(Click image to enlarge)
Contributed by Joan Taylor Russell
Chalybeate Springs which was located on State Route 75, about 1/2 mile north of its intersection with SR 81. The year is probably 1904, inasmuch as the dark haired girl 4th from left end of the third row is Amy Taylor, who is gazing adoringly at Will Keys, the teacher on extreme right. She was married to him in February 1905. He was a widower, about 34 years old with four children and she was 16.
The faces of two young girls in the back row have been obliterated. This was done by the young lady who is fifth from the left in the back row, Lucinda Taylor, who simply stated that she didn’t like those girls.
The only other people I can identify are Billie Taylor, 7th from the left in the second row (wearing the dark jacket, white shirt) his sister Alvertie on the right end of the second row, and their brother Charley on the right end of the front row. All Taylors are of the same family and apparently Essie was absent.
Ned Irwin, County Archivists, states that in 1907, the pupils transferred to Sulphur Springs School. Thereafter for some years the building was used as a school for African-American students. It finally closed for good in 1922.
FAMILIES IN CHALYBEATE SPRINGS SCHOOL
Armstrong: Clara, Conward
Archer: Mattie, Lura, Leonard Sherman
Bacon: Julia, Grace, Nell, John
Campbell: Will, Cornelia, Russ, Dora, Cleo
Deakins: Stella, Nell
Dolf: Burnie
Feagins: Alden
Getty: Dick
Good: Will, Ike, Argil, Robert Hubert
Hicks: Jake, Roby, Glen, Harry, Helia, Sallie
Hunt: Tom, Anna, Lottie, Matt
Jones: Roy
Kennerly: Rollin, Ray
Kizer: Blanche, Charley, Smith
Lizenberry: Carl, Georgia
Luster: Mary, Esther, Daniel
Mitchell: Clyde
Murdock: Miller, Buster or Luster
Pitts: Frank, John
Sellers: Hattie
Sylvester: Montie
Taylor: Tom, Amy, Charley, Lucinda, Essie, Billie, Alvertie
Walker: Leola, Leona, Lizzie
Walker: Irma
Walker: Onnie, Dean
Whetsel: Lena, Alma
White: Addie
Willis: John, Mary, Jim
We went to school at Chalybeate Springs* about a mile and a half away.

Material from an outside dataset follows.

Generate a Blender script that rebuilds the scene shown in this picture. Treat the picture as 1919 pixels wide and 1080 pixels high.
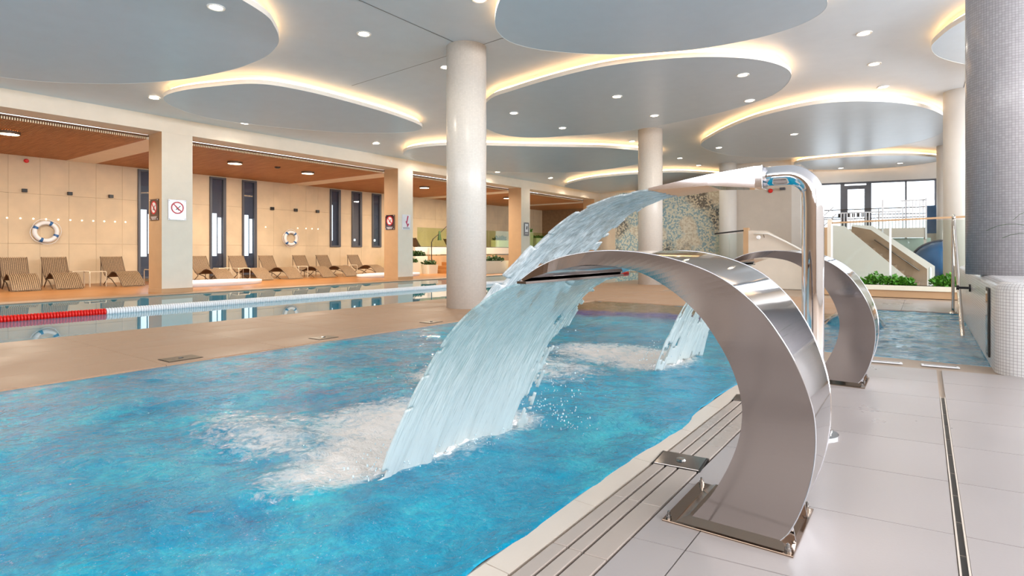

We would walk “rain or shine,” carrying our lunch and a pack of books. We wore old shoes (no overshoes) and they would be wet and “spongy.” Our school was a log structure on top of a hill. There was a natural spring in a big rock at the foot of the hill.

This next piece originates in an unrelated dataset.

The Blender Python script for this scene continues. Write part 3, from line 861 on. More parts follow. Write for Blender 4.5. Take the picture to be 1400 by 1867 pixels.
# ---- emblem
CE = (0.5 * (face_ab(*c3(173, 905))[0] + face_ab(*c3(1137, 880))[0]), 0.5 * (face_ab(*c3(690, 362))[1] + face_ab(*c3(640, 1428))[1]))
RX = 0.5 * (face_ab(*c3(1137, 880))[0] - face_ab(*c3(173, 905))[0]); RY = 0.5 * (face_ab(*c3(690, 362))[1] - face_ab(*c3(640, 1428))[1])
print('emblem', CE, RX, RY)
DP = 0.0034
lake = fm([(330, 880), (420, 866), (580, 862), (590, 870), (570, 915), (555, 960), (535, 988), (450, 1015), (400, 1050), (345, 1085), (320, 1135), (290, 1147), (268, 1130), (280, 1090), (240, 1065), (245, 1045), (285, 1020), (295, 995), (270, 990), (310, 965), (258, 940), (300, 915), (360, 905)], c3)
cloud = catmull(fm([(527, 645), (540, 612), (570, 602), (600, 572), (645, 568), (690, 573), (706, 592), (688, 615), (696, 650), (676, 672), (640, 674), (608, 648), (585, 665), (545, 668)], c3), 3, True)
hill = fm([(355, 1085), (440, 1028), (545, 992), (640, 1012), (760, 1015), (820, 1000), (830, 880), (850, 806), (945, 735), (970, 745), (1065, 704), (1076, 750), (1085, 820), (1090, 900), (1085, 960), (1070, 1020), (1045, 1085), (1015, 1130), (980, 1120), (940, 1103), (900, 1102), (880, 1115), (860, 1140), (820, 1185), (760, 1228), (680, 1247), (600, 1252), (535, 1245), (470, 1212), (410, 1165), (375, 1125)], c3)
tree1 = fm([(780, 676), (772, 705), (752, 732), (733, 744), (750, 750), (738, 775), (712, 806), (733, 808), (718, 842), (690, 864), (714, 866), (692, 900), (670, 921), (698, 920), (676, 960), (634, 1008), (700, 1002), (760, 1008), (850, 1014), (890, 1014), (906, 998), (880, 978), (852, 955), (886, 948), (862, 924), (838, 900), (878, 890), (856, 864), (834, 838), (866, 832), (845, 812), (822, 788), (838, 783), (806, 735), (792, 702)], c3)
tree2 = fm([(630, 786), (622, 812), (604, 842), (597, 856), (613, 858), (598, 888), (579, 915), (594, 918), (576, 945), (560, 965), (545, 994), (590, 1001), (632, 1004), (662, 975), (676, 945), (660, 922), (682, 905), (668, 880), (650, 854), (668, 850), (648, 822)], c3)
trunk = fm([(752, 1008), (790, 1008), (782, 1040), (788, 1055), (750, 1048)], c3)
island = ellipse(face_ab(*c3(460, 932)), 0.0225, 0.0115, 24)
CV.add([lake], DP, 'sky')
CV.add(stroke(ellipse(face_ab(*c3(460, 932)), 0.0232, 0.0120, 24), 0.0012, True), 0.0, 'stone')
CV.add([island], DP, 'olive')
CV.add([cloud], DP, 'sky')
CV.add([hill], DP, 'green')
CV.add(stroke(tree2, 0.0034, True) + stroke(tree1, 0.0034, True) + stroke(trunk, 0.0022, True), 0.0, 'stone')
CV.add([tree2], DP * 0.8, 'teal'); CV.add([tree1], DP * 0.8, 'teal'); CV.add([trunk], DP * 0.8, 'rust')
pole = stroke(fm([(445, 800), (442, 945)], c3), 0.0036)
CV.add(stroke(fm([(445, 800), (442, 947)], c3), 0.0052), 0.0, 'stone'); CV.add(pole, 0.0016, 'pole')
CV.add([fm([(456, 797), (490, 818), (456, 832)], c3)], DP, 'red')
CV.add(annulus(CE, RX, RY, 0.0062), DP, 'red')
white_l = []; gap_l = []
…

Mother would make lightbread, pies and cakes, and fix two peck baskets of lunch, one for the boys and one for the girls. They (the baskets) would be full of biscuits of ham, jam or jelly and apple or berry pie or sometimes cake.
We had many teachers through the years: Jud Hunt, Alma Conley, Dick Squibb, Mary Bacon, Ida McAdams, Mary Smith, Maud Keebler, Sam Wilcox and Will Keys. We had a lot of fun along with our studies and a lot of mischief. We would have spelling matches at the end of the week. There would be two sides – one on each side of the room. One time I made two “tallies” on spelling “raisins.” By Lucinda Katherine Taylor Shipley, Mrs. Herman S. (1890-1983) Eighty-five years old when she wrote these words.
*Chalybeate waters, also known as ferruginous waters, are mineral spring waters containing salts of iron.